Video Wednesdays
       
 
Title
  Shanghai Tales
Year
  2006
Duration
  13 mins (Slide 10)
Concept& Direction:
  Sharmila Samanth
 
 



The Mumbai metropolis aims at transforming itself into a Singapore or Shanghai through grand mega city projects for improving infrastructure to emerge as the ‘role player’ in market driven ‘global economy’. The almost daily migration of people into Mumbai has also led to over-crowding, and the civic body is unable to provide basic infrastructure leave alone social services to a majority of its people - leading to proliferation of slums. 3.5 million slum inhabitants occupy 8,000 acres of land, meaning that two out of every five slum dwellers lives in an area with a density of 400 persons per acre. An estimated 55% of the city population lives in slums on just 11% of the city’s land.

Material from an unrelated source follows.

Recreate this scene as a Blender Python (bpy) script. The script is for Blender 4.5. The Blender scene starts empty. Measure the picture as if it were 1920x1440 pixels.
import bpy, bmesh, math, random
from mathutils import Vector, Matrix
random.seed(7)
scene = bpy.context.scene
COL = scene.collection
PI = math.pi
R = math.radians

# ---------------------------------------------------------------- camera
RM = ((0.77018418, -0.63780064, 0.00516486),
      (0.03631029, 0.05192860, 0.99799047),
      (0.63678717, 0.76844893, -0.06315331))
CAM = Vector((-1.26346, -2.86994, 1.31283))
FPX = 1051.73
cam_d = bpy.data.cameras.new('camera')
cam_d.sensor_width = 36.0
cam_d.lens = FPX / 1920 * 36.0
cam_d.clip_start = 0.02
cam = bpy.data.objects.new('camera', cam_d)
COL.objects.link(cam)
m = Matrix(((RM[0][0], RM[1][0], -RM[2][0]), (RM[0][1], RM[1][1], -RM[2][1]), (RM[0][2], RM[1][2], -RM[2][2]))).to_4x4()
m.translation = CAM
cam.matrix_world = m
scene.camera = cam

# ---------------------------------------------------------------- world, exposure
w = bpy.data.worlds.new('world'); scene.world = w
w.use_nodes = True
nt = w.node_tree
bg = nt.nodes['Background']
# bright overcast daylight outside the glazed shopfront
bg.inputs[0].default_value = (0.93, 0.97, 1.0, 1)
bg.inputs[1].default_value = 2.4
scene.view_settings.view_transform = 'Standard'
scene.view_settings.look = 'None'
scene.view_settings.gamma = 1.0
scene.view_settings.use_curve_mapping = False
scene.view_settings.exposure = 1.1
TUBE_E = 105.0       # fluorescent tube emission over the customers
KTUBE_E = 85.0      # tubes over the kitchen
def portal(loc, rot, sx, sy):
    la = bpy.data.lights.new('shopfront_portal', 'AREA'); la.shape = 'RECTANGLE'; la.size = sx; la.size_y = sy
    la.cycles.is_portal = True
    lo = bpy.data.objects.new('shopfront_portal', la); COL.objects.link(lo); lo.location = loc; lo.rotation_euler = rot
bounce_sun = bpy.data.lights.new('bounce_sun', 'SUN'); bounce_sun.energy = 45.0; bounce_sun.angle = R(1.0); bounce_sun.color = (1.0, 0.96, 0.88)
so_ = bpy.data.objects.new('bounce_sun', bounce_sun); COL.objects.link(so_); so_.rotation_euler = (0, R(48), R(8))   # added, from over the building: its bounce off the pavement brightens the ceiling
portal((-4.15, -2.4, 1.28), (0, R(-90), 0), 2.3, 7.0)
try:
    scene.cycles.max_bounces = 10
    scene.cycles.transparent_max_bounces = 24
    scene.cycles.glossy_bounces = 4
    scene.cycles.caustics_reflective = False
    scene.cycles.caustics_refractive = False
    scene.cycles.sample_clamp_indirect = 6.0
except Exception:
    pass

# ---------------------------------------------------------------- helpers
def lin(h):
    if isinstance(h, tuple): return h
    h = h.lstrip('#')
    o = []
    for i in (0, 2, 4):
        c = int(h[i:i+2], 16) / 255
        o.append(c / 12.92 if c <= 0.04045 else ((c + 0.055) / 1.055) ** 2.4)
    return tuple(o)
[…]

In such circumstances, a balanced approach to urban development remains an ‘abandoned’ agenda, so is the chance of ‘sustainable development’. The first level to face the axe in this state is the slums. From November 2004 Mumbai has witnessed the most brutal and violent slum demolitions on a massive scale. More than 90,000 hutments have been razed to the ground, of which around 60% of the people had names included in the voters’ list. Taking an average of two children per household, around 1,80,000 children are rendered homeless, around 64% of these are out of school, insecure and vulnerable, succumbing to extreme climatic conditions It is the same in the case of women who are in the state of insecurity and are most vulnerable and unsafe...The population in the unprotected settlements (post 1995) is estimated at 35,00,000. After a long drawn agitation and protests the government had consented to let the people settle at Mandala near Mankhurd and Ambuj wadi near Malad- two far flung suburbs of the city

The film ‘Shanghai Tales’ is a dramatization of actual accounts, narrated by children affected by the demolitions.